Why choosing SignalK at all?
In a mobile home or a caravan – even more on a big yacht – there is a lot of properties you have to supervise: The level of fresh and waste water tanks, the state of charge of the batteries and the power of the solar panels, air conditioning and heating and finally navigation or engine data like position, water depth or engine temperature. Then you want to switch electrical consumers like light, pumps, battery chargers or navigation or entertainment electronics. In classical systems you have individual sensors and switches which are wired with specific displays or consumers therefore – which leads to a quite inflexible connection of devices.
Thats why now there are alternatives like NMEA2000, Mastervolt Masterbus, Raymarines SeaTalk NG or the CI Bus for caravaning which typically are based on a CAN bus. The Advantage of a these bus systems is that they can share sensor signals with a lot of subscribers and you can also realize smart switching. For those, there is no hard wired connection between switch and consumer. Instead the switch state is read in a software, which defines the consumer or consumers which have to be switched and then does the actual switching by a smart switch. The downside of the mentioned systems is that they or non-public or even proprietary. Additionally, the CAN bus is suitable for small embedded systems but you have to code/decode a lot of data into “bit fields” which is error prone and labor intensive.
Searching for alternatives we found SignalK, which is an open standard and is based on a lot of technologies which are quite modern and established for the WWW like TCP/IP, JSON, http and others. Additionally to being an open standard, the chosen technologies have the advantage that they are established in IT and electronics, there are a lot of SW packages for working out of the box and the chosen formats are easily interpretable by humans e.g. for debugging. The disadvantage is that they are much more resource consuming than e.g. a CAN bus, which could be an argument against using them on a micro controller. Figuring out if they are anyway usable and develop possible solutions is the goal of this project.
Development System
The first experiments we’ll do using a bench setup using existing components like e.g. a Raspberry PI, Arduino Board, ESP8266/ESP32 and according shields which are established in the maker community. We’ll use these components to develop and test the software. The bench setup should be similar to a configuration we would expect in a bigger caravan or yacht. An overview of the target system is shown in the picture. We’ll walk through the parts now.

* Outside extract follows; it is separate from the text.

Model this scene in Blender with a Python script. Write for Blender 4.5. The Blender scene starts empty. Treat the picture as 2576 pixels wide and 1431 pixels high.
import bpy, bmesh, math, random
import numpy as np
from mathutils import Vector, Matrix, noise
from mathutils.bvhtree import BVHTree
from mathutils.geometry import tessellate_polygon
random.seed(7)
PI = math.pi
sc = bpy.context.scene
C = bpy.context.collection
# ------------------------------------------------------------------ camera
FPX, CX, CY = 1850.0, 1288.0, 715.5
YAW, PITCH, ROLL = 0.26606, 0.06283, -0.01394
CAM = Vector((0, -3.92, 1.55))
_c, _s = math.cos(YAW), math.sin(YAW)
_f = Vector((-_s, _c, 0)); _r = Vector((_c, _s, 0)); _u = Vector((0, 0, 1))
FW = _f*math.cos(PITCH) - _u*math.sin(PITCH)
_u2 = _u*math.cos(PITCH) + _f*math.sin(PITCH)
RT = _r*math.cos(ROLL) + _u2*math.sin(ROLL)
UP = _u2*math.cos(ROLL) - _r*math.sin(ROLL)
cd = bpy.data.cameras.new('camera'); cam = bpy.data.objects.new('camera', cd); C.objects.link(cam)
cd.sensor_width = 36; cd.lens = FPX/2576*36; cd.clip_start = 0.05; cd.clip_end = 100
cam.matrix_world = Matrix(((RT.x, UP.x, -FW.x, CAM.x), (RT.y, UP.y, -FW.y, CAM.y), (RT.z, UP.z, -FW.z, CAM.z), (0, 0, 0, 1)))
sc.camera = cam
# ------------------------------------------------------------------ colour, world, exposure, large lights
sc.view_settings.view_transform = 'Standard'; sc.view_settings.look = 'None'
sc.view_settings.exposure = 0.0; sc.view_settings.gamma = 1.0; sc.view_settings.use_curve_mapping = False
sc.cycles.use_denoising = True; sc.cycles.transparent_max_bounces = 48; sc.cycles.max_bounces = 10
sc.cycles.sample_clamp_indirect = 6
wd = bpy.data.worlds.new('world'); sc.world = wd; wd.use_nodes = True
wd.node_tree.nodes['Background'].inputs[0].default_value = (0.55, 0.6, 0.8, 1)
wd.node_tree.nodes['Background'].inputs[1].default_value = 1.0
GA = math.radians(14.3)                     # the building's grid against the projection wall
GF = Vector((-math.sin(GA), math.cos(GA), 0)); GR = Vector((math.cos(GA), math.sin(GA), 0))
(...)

A SignalK setup can contain a central server. Additionally to the consolidation of the data model it can serve further purposes. For the SignalK server, here we chose the node.js based server from the SignalK project which will be running on the Raspberry Pi. Further tasks the Raspberry PI can take over are e.g. a NTP server (time server) or WiFi access point. For those tasks, compared to micro controllers a rather powerful system with a “full” operating system is required, why we chose the Raspberry Pi using Raspberry PI OS (a debian based Linux distribution). In the first step we’ll setup the Raspberry Pi.
To connect several devices by ethernet we need a switch. In my case this is taken over by a “Fritz!box”, which also serves as a router. Additionally, it is a DHCP server (assigning IP-Addresses to the devices), as NTP-Server, provides access to the internet and provides a WiFi access point. In the future, we can replace more and more services of the Fritz!Box by the Raspberry PI and finally replace it by a switch (without internet access) what might be closer to a typical installation.
Because a WiFi connection is easily disturbed (e.g. because of low signal quality or high occupancy of the selected channel) resulting in a low data rate or connection failures, for inputs requiring high availability (e.g. navigation or engine data) we prefer a wired ethernet connection. In the lab we use an Arduino Uno/Mega with an ethernet shield. An Arduino Uno/Mega is providing many analog inputs and outputs and interfaces like SPI and I2C which allows us to connect many sensor and actuators. The disadvantage of the AVR based Arduinos is the low computational performance and the tiny FLASH/SRAM. To figure out if we can still use it, we’ll build up a quick prototype.
An ESP8266 or ESP32 has Wifi and a lot more computational performance, FLASH and SRAM. This also allows the usage of graphical displays and also is an advantage when receiving and evaluating SignalK messages. The bottom side is that it only has few analog I/O’s. So we’ll first use it for receiving SignalK messages and showing them on a display. Although usually used with Wifi, the ESP32 also ships with an Ethernet MAC, so on a a few board there is also an Ethernet Port on the ESP32.
Last thing we need is a developer machine. Here we use a PC with debian Linux, but a Windows machine or a Mac should also be fine. It is connected with the router by Ethernet or by Wifi. The Wifi can also be connected with the Raspberry PI’s access point for testing purposes.